(Entries with scene source code)
--- BEGIN ---

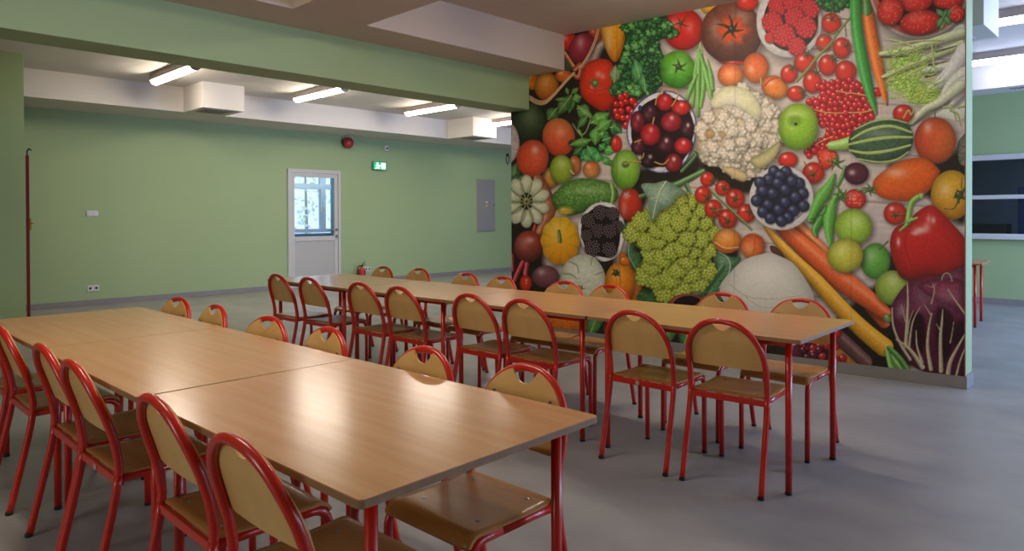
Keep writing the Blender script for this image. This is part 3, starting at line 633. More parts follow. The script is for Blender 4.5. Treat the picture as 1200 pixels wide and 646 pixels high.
    for q in ((330, 360, 90, 30), (400, 430, 130, 60), (380, 560, 120, 80), (500, 640, 120, 60)): s.blob(D1, *q, '#a9cf5c', sh=0, hl=(), dk=.1, soft=60, mott=.5)
    for a, b, c, w, col in (((215, 365), (400, 335), (760, 225), 30, '#c9d0a0'), ((230, 520), (420, 440), (760, 300), 24, '#c4d092'), ((500, 480), (640, 455), (790, 440), 34, '#d8d8c4'), ((560, 600), (680, 500), (790, 360), 60, '#dcd8cc'), ((640, 640), (700, 560), (790, 500), 44, '#d6d6c0'), ((400, 830), (560, 730), (770, 560), 34, '#d2d4b0'), ((700, 700), (760, 620), (790, 560), 40, '#d0ccb8')):
        s.line(D1, [a, b, c], w*.5, w*1.2, col, sh=.4, hi=.3)
    for pts in ([(590, 350), (660, 330), (725, 310)], [(540, 440), (600, 430), (660, 415)], [(520, 520), (590, 505)], [(230, 385), (300, 385), (400, 380)]): s.line(D1, pts, 8, 3, '#4a4a2c', hi=0)
    for i in range(150):
        x, y = 250+s.rng.rand()*330, 330+s.rng.rand()*330
        a = s.rng.rand()*1.6-.4; L = 30+50*s.rng.rand()
        s.line(D1, [(x, y), (x+L*.5*math.cos(a), y-L*.5*math.sin(a)+8), (x+L*math.cos(a), y-L*math.sin(a))], 4, 2, ['#8cba3c', '#a8c858', '#6aa034', '#c0d070'][s.rng.randint(4)], hi=.1)
    for i in range(60):
        x, y = 400+s.rng.rand()*170, 600+s.rng.rand()*110; a = s.rng.rand()*2-.6; L = 40+40*s.rng.rand()
        s.line(D1, [(x, y), (x+L*math.cos(a), y-L*math.sin(a))], 6, 2, ['#a8c850', '#c4d060', '#88b440'][s.rng.randint(3)], hi=.1)
    for a, b in (((250, 265), (420, 310)), ((430, 330), (580, 290)), ((560, 300), (575, 440)), ((250, 520), (520, 400)), ((370, 530), (520, 450)), ((300, 300), (640, 270))): s.line(D1, [a, ((a[0]+b[0])/2, (a[1]+b[1])/2-8), b], 6, 8, '#b8c474', hi=.2)
    s.line(D2, [(420, 250), (520, 160), (620, 110), (760, 0)], 18, 34, '#d4d6b0', sh=.4, hi=.25)
    for pts in ([(640, 150), (700, 160), (730, 240)], [(690, 170), (740, 200), (760, 280)], [(740, 150), (790, 140)]): s.line(D2, pts, 9, 5, '#9aa45a')
    s.poly(D2, [(735, 400), (770, 340), (790, 340), (790, 530), (745, 520)], '#6c6e5c', mott=.5)
    # right: tomato, striped squash, mango, long tomato
    s.tomato(D2, 366, 192, 70, 62, '#d23424'); s.line(D2, [(370, 220), (400, 170), (420, 200), (440, 160)], 5, 4, '#a8b850')
    s.line(W, [(974, 171), (985, 170), (996, 168)], 5, 8, '#9cc85a', sh=.4)
    s.poly(D2, [(-5, 390), (15, 330), (70, 275), (160, 238), (270, 226), (365, 240), (420, 295), (434, 375), (405, 450), (330, 502), (200, 528), (80, 506), (15, 455)], '#38543a', dk=.5, mott=.3, hl=((.0, -.35, .5, .2, .2),))
    for pts, w in (([(15, 365), (130, 302), (280, 276), (420, 318)], 11), ([(0, 400), (130, 372), (280, 352), (425, 352)], 12), ([(5, 440), (120, 458), (270, 442), (415, 405)], 11), ([(40, 300), (160, 246), (280, 230), (390, 255)], 7), ([(60, 497), (200, 520), (320, 502), (400, 450)], 7)): s.line(D2, pts, w*.6, w*.6, '#a9bd66', wm=w, hi=.1, dk=.15)
    s.blob(D2, 582, 372, 142, 158, '#cd3722', c2=('#dd7a34', .6, .0), hl=((-.35, -.55, .2, .35, .25),), dk=.5); s.line(D2, [(580, 185), (580, 220)], 5, 5, '#2c2418')
    s.tomato(W, 1003.5, 203.5, 14.5, 13, '#4e1b2b', hl=((-.35, -.1, .25, .5),))
    s.poly(D2, [(160, 660), (225, 585), (340, 515), (450, 490), (530, 500), (605, 565), (610, 600), (560, 690), (500, 745), (400, 782), (270, 775), (190, 740)], '#ec6a22', c2=('#d85018', .4, .6), hl=((-.3, -.3, .3, .35, .22),), dk=.4)
    s.star(D3, 145, 130, 58, '#3c5a28', 7, 11); s.line(D3, [(60, 135), (110, 130)], 8, 8, '#4a6a30')
    s.blob(D3, 695, 165, 142, 168, '#e6b42e', c2=('#d88a22', -.1, .9), hl=((-.3, -.2, .3, .3),), dk=.45)
    s.star(D3, 745, 165, 60, '#39441e', 5, 20); s.line(D3, [(740, 190), (710, 255), (645, 258)], 6, 3, '#39441e'); s.line(D3, [(760, 120), (762, 50)], 4, 3, '#39441e')
    s.tomato(D3, 312, 290, 78, 76, '#cf3422', (312, 302, 42)); s.line(D3, [(320, 300), (380, 300)], 5, 5, '#3c4a20')
    # red pepper
    s.poly(W, [(1050, 300), (1070, 315), (1100, 318), (1131, 310), (1131, 335), (1085, 333), (1055, 325)], '#98241a', sh=.2)
    s.poly(W, [(1043, 290), (1045, 274), (1052, 265), (1064, 260), (1073, 250), (1087, 241), (1097, 243), (1113, 259), (1132, 282), (1132, 305), (1122, 316), (1105, 322), (1085, 321), (1066, 325), (1050, 313)], '#d0261d', dk=.4, c2=('#a81c18', .3, .8),
           hl=((-.22, -.3, .17, .5, .1), (-.05, -.4, .1, .3, .14), (.0, -.62, .06, .35, .12), (.12, -.58, .06, .45, .1), (-.78, .02, .05, .5, .12), (-.35, -.22, .1, .4, .06)))
    s.line(W, [(1066, 264), (1060, 285), (1066, 314)], 1, 2.2, '#b01e17', hi=0, dk=.2)
    s.line(D3, [(488, 168), (425, 215), (402, 320), (400, 350)], 18, 20, '#7bb040', sh=.3); s.line(D3, [(420, 330), (380, 375), (345, 405)], 14, 8, '#6fa63c'); s.line(D3, [(400, 345), (460, 320)], 12, 8, '#7aa844'); s.blob(D3, 486, 172, 18, 20, '#a0c468', sh=0)
    # radicchio
    rad = [(243, 245), (280, 170), (345, 102), (420, 92), (480, 80), (560, 50), (690, 55), (690, 660), (560, 640), (430, 615), (340, 560), (270, 430), (250, 330)]
    s.poly(D4, rad, '#64203a', c2=('#3c1022', .2, .8), dk=.3, mott=.35, hl=((-.2, -.5, .3, .14), (.5, -.6, .3, .16), (-.75, -.25, .14, .25)))
    for q in ([(500, 270), (560, 260), (600, 330), (590, 480), (540, 560), (500, 470)], [(350, 300), (420, 290), (440, 420), (400, 520), (350, 420)], [(610, 340), (665, 330), (665, 420), (600, 460)]): s.poly(D4, q, '#22080f', dk=.1, sh=0, soft=4, mott=.3)
    s.poly(D4, [(400, 110), (520, 85), (640, 90), (665, 200), (660, 270), (560, 230), (480, 190), (430, 160)], '#74283f', sh=.2, mott=.3, hl=((.2, .0, .5, .15),))
    vein = '#bcae88'
    for pts, w0, w1 in (([(335, 110), (338, 220), (332, 350), (325, 470)], 4, 16), ([(300, 230), (325, 330)], 2, 5), ([(370, 260), (345, 330), (335, 400)], 2, 7), ([(480, 110), (490, 150), (472, 225)], 3, 5), ([(475, 280), (460, 350), (450, 470), (470, 600)], 4, 17), ([(430, 230), (470, 290)], 2, 5), ([(537, 260), (533, 330), (524, 430), (528, 610)], 4, 18), ([(500, 340), (528, 390)], 2, 6), ([(665, 400), (620, 480), (580, 560), (566, 640)], 6, 20),
                        ([(565, 140), (600, 195), (665, 285)], 3, 8), ([(665, 480), (635, 560), (615, 640)], 5, 10), ([(246, 250), (252, 350), (290, 450), (350, 545)], 6, 12), ([(410, 240), (365, 330), (345, 470)], 2, 10), ([(270, 430), (350, 490), (420, 590)], 6, 20), ([(385, 380), (390, 470), (420, 560)], 3, 12), ([(530, 90), (545, 55), (575, 55), (590, 95)], 4, 4), ([(600, 330), (590, 400), (580, 450)], 2, 6), ([(440, 120), (480, 130), (500, 110)], 2, 2)):
        s.line(D4, pts, w0*.7, w1*.72, vein, hi=.12, dk=.35)
    # joints of the wallpaper strips
    for xj in (722.5, 861, 998):
        d = s.X-(xj-.004*(s.Y-200))
        s.C *= (1-.12*np.exp(-(d/.8)**2))[..., None]
    # ink: a lively print
    g = s.C.mean(-1, keepdims=True)
    s.C[:] = np.clip(g+(s.C-g)*1.1, 0, 1)**.86

# ---------------------------------------------------------------- camera (level, turned 44 degrees, low crop of a wide lens)
CAM_H = 1.32117
cd = bpy.data.cameras.new('camera'); cam = bpy.data.objects.new('camera', cd); COL.objects.link(cam)
R_ = Vector((.714894, .699225, -.003392)); U_ = Vector((-.003304, .008229, .999961)); F_ = Vector((-.699225, .714854, -.008193))
cam.matrix_world = Matrix(((R_.x, U_.x, -F_.x, 0), (R_.y, U_.y, -F_.y, 0), (R_.z, U_.z, -F_.z, CAM_H), (0, 0, 0, 1)))
cd.sensor_width = 36.; cd.sensor_fit = 'HORIZONTAL'; cd.lens = 821.495/1200*36; cd.shift_y = (259.763-323)/1200
cd.clip_start = .05; cd.clip_end = 200
SC.camera = cam

# ---------------------------------------------------------------- room shell
XB = -11.847            # back wall
ZC, ZS = 3.26, 2.885    # ceiling, undersides of the dropped bands
XR, YF, YN = 3.6, 12.3, -4.2
YL = 17.0               # far end of the back hall
DY0, DY1, DZ = 6.265, 7.362, 2.20    # door opening in the back wall
struct(MB().box(XB-2.2, XR+.2, YN-.2, YL+.2, -.2, 0).build('floor', M['floor']), 'grey marbled vinyl floor of the dining hall', 'floor')
b = MB().box(XB-.2, XB, YN, DY0, 0, ZC+.1).box(XB-.2, XB, DY1, YL, 0, ZC+.1).box(XB-.2, XB, DY0, DY1, DZ, ZC+.1)
struct(b.build('wall_back', M['green']), 'long green back wall with the white door', 'wall')
struct(MB().box(XB, XB+.012, YN, DY0, 0, .085).box(XB, XB+.012, DY1, YL, 0, .085).build('baseboard_back', M['skirt'], bevel=.003), 'grey skirting along the green back wall', 'skirting')
# ceilings
struct(MB().box(XB, -5.5, YN, YL, ZC, ZC+.12).box(-5.5, XR, 6.25, YL, ZC, ZC+.12).build('ceiling', M['white']), 'white upper ceiling of the back hall with the lit strip lamps', 'ceiling')
struct(MB().box(-5.5, XR, YN, 6.25, ZC, ZC+.12).build('ceiling_coffer', M['shaded']), 'cream ceiling inside the coffers before the mural', 'ceiling')
struct(MB().box(XB, -10.85, YN, YL, ZS+.005, ZC+.02).build('ceiling_soffit', M['white'], bevel=.004), 'white boxed soffit along the top of the back wall', 'soffit')
XBM0, XBM1 = -5.69, -5.346
struct(MB().box(XBM0, XBM1, YN, 5.83, 2.508, ZC+.02).build('trim_1', M['green'], bevel=.004), 'long green beam crossing the room below the ceiling', 'beam')
c = MB().box(XBM1, -4.872, YN, 5.86, ZS, ZC+.03)
c.box(-4.872, XR, 2.632, 3.285, ZS, ZC+.03).box(-4.872, XR, -1.6, -.95, ZS, ZC+.03)
struct(c.build('trim_2', M['shaded'], bevel=.003), 'lowered cream ceiling band framing the coffers beside the green beam', 'ceiling band')
# left stub wall with a red door leaf standing open behind it
struct(MB().box(-10.1, -9.95, YN, 1.905, 0, ZC+.02).build('wall_left', M['green']), 'short green wall at the left edge', 'wall')
struct(MB().box(-9.95, -9.938, YN, 1.905, 0, .085).build('baseboard_left', M['skirt']), 'skirting of the short left wall', 'skirting')
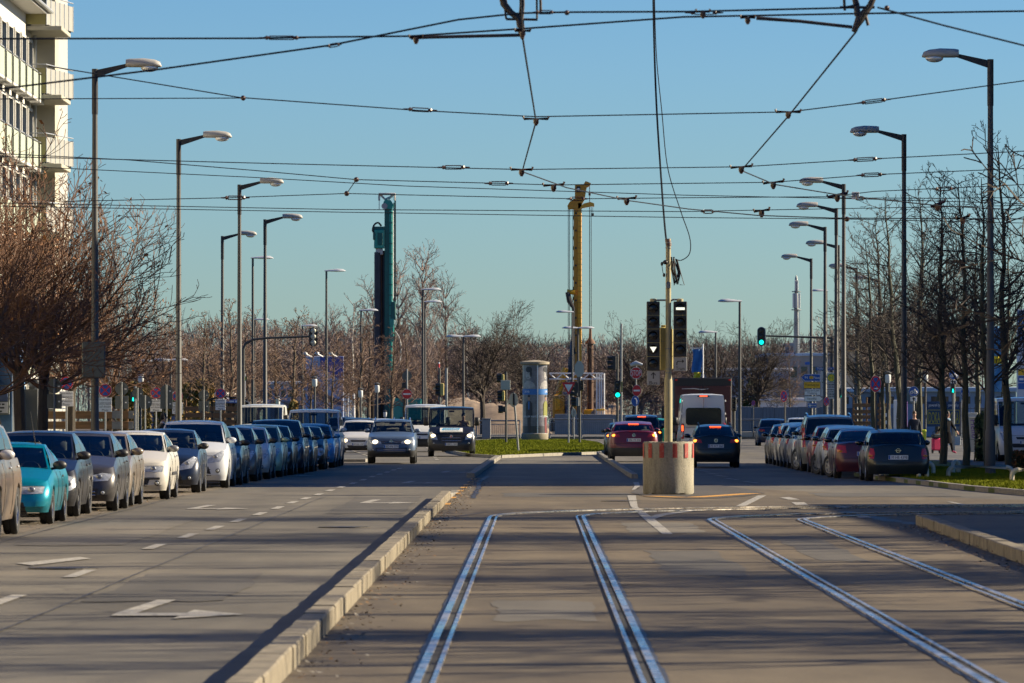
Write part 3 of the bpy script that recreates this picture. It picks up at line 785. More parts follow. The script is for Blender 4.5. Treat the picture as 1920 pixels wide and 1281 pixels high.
# raised surfaces
MB_ = MB(); MB_.slab([p for p in VERGE], -.02, .10, GRASSM); structure('verge_ground', MB_)
mb = MB(); mb.sheet([(15.3, 128), (60, 121), (60, 398), (23, 398), (17.5, 290), (15.2, 205), (14.9, 150)], .106, PAVE); structure('right_pavement', mb)
mb = MB(); mb.slab([(-60, 20), (-10.76, 20), (-10.76, 206.2), (-5.56, 206.2), (-5.5, 215), (-7.65, 260), (-9.7, 330), (-10.8, 462), (-60, 462)], -.02, .095, PAVE); structure('left_pavement', mb)
mb = MB(); mb.slab(ISL[::-1] if False else ISL, -.02, .09, GRASSM)
structure('island_ground', mb)
mb = MB(); mb.sheet([(-60, 320), (-14, 300), (-14, 462), (-60, 462)], .10, GRASSM); structure('left_lawn', mb)
# far street beyond the island, with its raised light strip
mb = MB(); mb.slab([(-40, 400), (60, 400), (60, 455), (-40, 455)], -.02, .10, PAVE); structure('far_pavement', mb)
mb = MB(); mb.b2(-30, 60, 399.6, 399.95, -.02, .18, KERB); structure('far_kerb', mb)
# traffic island of the signal
mb = MB(); a0 = [(G(px, py)) for px, py in ((1183, 925), (1206, 908), (1330, 909), (1395, 916), (1434, 926), (1400, 931), (1345, 935), (1280, 936), (1215, 933))]
mb.sheet(a0, .012, asphalt('island_asphalt', (.05, .045, .04), (.075, .068, .06), .5)); structure('traffic_island_ground', mb)

# grass blades on island and verge
def blades(name, poly, n, h, seed, zb):
    r = np.random.default_rng(seed); px = np.array([p[0] for p in poly]); py = np.array([p[1] for p in poly])
    pts = []
    while len(pts) < n:
        x = r.uniform(px.min(), px.max(), 4000); y = r.uniform(py.min(), py.max(), 4000); ins = np.zeros(4000, bool); j = len(px) - 1
        for i in range(len(px)):
            c = ((py[i] > y) != (py[j] > y)) & (x < (px[j] - px[i]) * (y - py[i]) / (py[j] - py[i] + 1e-9) + px[i]); ins ^= c; j = i
        pts += list(zip(x[ins], y[ins]))
    pts = np.array(pts[:n]); a = r.uniform(0, 6.28, n); hh = h * r.uniform(.5, 1.5, n); w = .007 + r.uniform(0, .010, n)
    dx, dy = np.cos(a) * w, np.sin(a) * w; lx, ly = r.normal(0, .03, n), r.normal(0, .03, n)
    v = np.empty((n, 3, 3)); v[:, 0] = np.c_[pts[:, 0] - dx, pts[:, 1] - dy, np.full(n, zb)]; v[:, 1] = np.c_[pts[:, 0] + dx, pts[:, 1] + dy, np.full(n, zb)]
    v[:, 2] = np.c_[pts[:, 0] + lx, pts[:, 1] + ly, zb + hh]
    me = np_mesh(name, v.reshape(-1, 3), 3); me.materials.append(BLADE); o = bpy.data.objects.new(name, me); COL.objects.link(o); return o
def np_mesh(name, v, k):
    me = bpy.data.meshes.new(name); nv = len(v); nf = nv // k
    me.vertices.add(nv); me.vertices.foreach_set('co', v.astype(np.float32).ravel())
    me.loops.add(nv); me.loops.foreach_set('vertex_index', np.arange(nv, dtype=np.int32))
    me.polygons.add(nf); me.polygons.foreach_set('loop_start', np.arange(0, nv, k, dtype=np.int32)); me.polygons.foreach_set('loop_total', np.full(nf, k, np.int32))
    me.update(calc_edges=True); me.validate(); return me
tag(blades('island_grass', ISL, 70000, .06, 1, .088), 'short sunlit grass on the island around the advertising column', 'grass', kind='stuff')
tag(blades('verge_grass', [(11.5, 119.5), (10.8, 128), (10.4, 140), (10.1, 150), (10.1, 157), (11.3, 159), (11.4, 175), (15, 175), (14.7, 150), (15.2, 127), (20, 118)], 60000, .05, 2, .098), 'shaded grass on the verge below the low tube barriers', 'grass', kind='stuff')

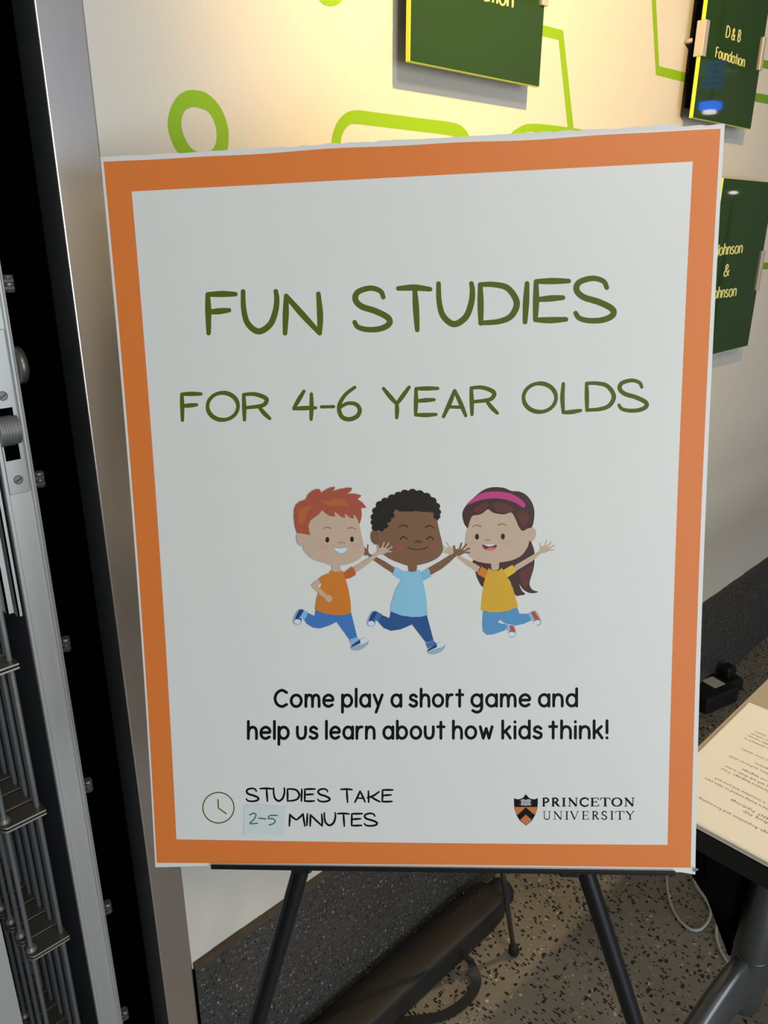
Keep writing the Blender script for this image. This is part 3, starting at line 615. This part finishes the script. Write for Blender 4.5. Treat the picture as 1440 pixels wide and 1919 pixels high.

--- END ---

• _WORK TO DO_: Each line from the one bearing "Write part 3" through the one bearing "(.075, .068, .06), .5)); structure('traffic_island_ground', mb)" is to be duplicated without change; all remaining lines are to be left out.

• _EXERCISE RESULT_:
Write part 3 of the bpy script that recreates this picture. It picks up at line 785. More parts follow. The script is for Blender 4.5. Treat the picture as 1920 pixels wide and 1281 pixels high.
# raised surfaces
MB_ = MB(); MB_.slab([p for p in VERGE], -.02, .10, GRASSM); structure('verge_ground', MB_)
mb = MB(); mb.sheet([(15.3, 128), (60, 121), (60, 398), (23, 398), (17.5, 290), (15.2, 205), (14.9, 150)], .106, PAVE); structure('right_pavement', mb)
mb = MB(); mb.slab([(-60, 20), (-10.76, 20), (-10.76, 206.2), (-5.56, 206.2), (-5.5, 215), (-7.65, 260), (-9.7, 330), (-10.8, 462), (-60, 462)], -.02, .095, PAVE); structure('left_pavement', mb)
mb = MB(); mb.slab(ISL[::-1] if False else ISL, -.02, .09, GRASSM)
structure('island_ground', mb)
mb = MB(); mb.sheet([(-60, 320), (-14, 300), (-14, 462), (-60, 462)], .10, GRASSM); structure('left_lawn', mb)
# far street beyond the island, with its raised light strip
mb = MB(); mb.slab([(-40, 400), (60, 400), (60, 455), (-40, 455)], -.02, .10, PAVE); structure('far_pavement', mb)
mb = MB(); mb.b2(-30, 60, 399.6, 399.95, -.02, .18, KERB); structure('far_kerb', mb)
# traffic island of the signal
mb = MB(); a0 = [(G(px, py)) for px, py in ((1183, 925), (1206, 908), (1330, 909), (1395, 916), (1434, 926), (1400, 931), (1345, 935), (1280, 936), (1215, 933))]
mb.sheet(a0, .012, asphalt('island_asphalt', (.05, .045, .04), (.075, .068, .06), .5)); structure('traffic_island_ground', mb)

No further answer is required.